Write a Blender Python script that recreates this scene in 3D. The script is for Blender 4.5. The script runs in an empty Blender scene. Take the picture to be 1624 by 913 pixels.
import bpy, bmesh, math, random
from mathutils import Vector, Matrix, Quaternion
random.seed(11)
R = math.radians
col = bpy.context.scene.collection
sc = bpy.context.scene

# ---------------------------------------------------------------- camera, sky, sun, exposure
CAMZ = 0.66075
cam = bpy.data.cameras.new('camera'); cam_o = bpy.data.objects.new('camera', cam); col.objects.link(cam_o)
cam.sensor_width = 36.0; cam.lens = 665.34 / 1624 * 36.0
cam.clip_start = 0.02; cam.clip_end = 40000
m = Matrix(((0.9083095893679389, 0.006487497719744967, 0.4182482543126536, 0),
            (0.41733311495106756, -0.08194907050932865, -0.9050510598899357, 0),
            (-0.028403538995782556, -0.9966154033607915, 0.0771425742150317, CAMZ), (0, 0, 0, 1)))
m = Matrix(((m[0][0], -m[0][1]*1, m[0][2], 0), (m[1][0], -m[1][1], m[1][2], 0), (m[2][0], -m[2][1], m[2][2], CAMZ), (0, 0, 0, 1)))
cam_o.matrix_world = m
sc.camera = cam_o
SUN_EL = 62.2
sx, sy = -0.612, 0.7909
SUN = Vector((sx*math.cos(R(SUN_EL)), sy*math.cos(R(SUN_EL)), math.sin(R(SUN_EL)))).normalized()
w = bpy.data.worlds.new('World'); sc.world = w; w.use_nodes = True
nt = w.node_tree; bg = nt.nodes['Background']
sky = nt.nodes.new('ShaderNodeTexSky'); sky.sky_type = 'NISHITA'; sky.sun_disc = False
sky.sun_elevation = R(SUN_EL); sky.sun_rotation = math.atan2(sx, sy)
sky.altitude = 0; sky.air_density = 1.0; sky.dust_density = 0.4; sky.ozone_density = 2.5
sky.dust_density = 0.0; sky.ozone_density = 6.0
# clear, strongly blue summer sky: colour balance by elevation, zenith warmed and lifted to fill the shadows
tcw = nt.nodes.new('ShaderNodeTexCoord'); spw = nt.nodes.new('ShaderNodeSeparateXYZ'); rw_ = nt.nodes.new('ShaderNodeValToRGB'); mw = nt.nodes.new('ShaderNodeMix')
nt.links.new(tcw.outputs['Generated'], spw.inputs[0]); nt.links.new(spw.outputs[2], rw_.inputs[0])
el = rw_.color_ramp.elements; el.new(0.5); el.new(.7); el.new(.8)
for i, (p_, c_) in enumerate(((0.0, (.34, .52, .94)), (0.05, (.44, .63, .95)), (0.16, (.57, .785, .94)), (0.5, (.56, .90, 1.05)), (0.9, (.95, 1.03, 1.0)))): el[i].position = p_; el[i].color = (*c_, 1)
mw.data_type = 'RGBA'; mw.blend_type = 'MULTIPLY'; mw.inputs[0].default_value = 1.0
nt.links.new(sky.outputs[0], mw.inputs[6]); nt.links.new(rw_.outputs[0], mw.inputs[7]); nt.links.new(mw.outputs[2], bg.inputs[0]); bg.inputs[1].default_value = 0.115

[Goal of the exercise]
Your output must be the lines of the material above, from the first through the line that contains "sc = bpy.context.scene", copied exactly. Include both endpoints and nothing else.

[Written reply]
Write a Blender Python script that recreates this scene in 3D. The script is for Blender 4.5. The script runs in an empty Blender scene. Take the picture to be 1624 by 913 pixels.
import bpy, bmesh, math, random
from mathutils import Vector, Matrix, Quaternion
random.seed(11)
R = math.radians
col = bpy.context.scene.collection
sc = bpy.context.scene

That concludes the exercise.